◆ **INSTRUCTION**
Retype exactly what runs from the first line of the data to the line with "scene.camera = cam", keeping both of those lines and skipping pictures.

## begin DATASET EXCERPT

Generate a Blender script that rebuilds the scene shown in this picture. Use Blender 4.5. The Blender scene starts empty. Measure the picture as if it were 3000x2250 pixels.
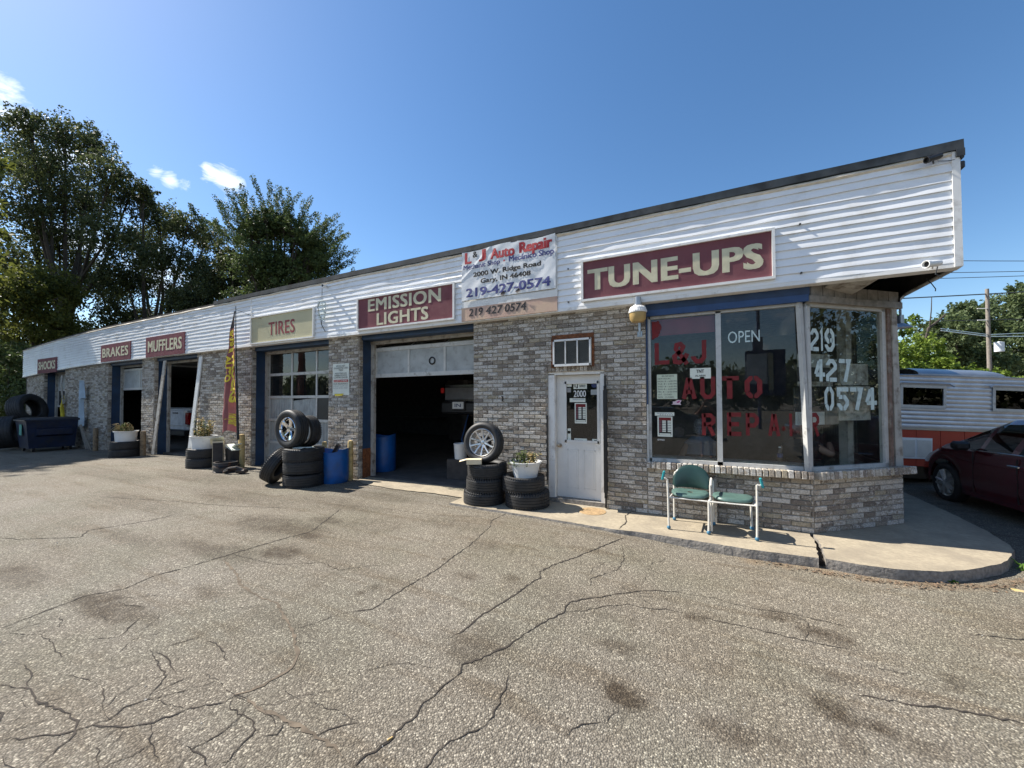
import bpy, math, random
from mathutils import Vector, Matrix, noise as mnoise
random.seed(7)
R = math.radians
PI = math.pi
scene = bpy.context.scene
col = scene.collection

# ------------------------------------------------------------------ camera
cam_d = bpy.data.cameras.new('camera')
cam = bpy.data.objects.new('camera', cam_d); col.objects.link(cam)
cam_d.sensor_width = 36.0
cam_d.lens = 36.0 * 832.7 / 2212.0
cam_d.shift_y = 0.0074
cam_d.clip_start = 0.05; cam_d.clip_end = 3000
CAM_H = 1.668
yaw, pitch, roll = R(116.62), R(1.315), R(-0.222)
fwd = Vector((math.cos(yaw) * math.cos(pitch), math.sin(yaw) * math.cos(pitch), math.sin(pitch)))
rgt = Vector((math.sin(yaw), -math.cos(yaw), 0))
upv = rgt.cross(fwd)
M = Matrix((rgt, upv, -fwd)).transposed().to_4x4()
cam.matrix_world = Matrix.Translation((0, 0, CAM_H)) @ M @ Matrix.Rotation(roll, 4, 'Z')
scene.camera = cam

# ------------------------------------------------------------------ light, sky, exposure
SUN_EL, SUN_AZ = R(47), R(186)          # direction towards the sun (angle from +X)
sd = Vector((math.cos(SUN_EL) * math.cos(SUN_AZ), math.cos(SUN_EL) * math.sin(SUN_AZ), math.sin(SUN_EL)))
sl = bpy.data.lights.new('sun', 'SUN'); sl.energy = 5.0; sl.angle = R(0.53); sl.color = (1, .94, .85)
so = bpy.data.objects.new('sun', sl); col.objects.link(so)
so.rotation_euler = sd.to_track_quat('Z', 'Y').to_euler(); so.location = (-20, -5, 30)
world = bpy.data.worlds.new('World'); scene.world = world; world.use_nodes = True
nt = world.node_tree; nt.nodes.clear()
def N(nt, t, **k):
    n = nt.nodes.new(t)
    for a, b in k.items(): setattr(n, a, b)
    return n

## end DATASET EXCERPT

◆ **REPLY TO THE EXERCISE**
Generate a Blender script that rebuilds the scene shown in this picture. Use Blender 4.5. The Blender scene starts empty. Measure the picture as if it were 3000x2250 pixels.
import bpy, math, random
from mathutils import Vector, Matrix, noise as mnoise
random.seed(7)
R = math.radians
PI = math.pi
scene = bpy.context.scene
col = scene.collection

# ------------------------------------------------------------------ camera
cam_d = bpy.data.cameras.new('camera')
cam = bpy.data.objects.new('camera', cam_d); col.objects.link(cam)
cam_d.sensor_width = 36.0
cam_d.lens = 36.0 * 832.7 / 2212.0
cam_d.shift_y = 0.0074
cam_d.clip_start = 0.05; cam_d.clip_end = 3000
CAM_H = 1.668
yaw, pitch, roll = R(116.62), R(1.315), R(-0.222)
fwd = Vector((math.cos(yaw) * math.cos(pitch), math.sin(yaw) * math.cos(pitch), math.sin(pitch)))
rgt = Vector((math.sin(yaw), -math.cos(yaw), 0))
upv = rgt.cross(fwd)
M = Matrix((rgt, upv, -fwd)).transposed().to_4x4()
cam.matrix_world = Matrix.Translation((0, 0, CAM_H)) @ M @ Matrix.Rotation(roll, 4, 'Z')
scene.camera = cam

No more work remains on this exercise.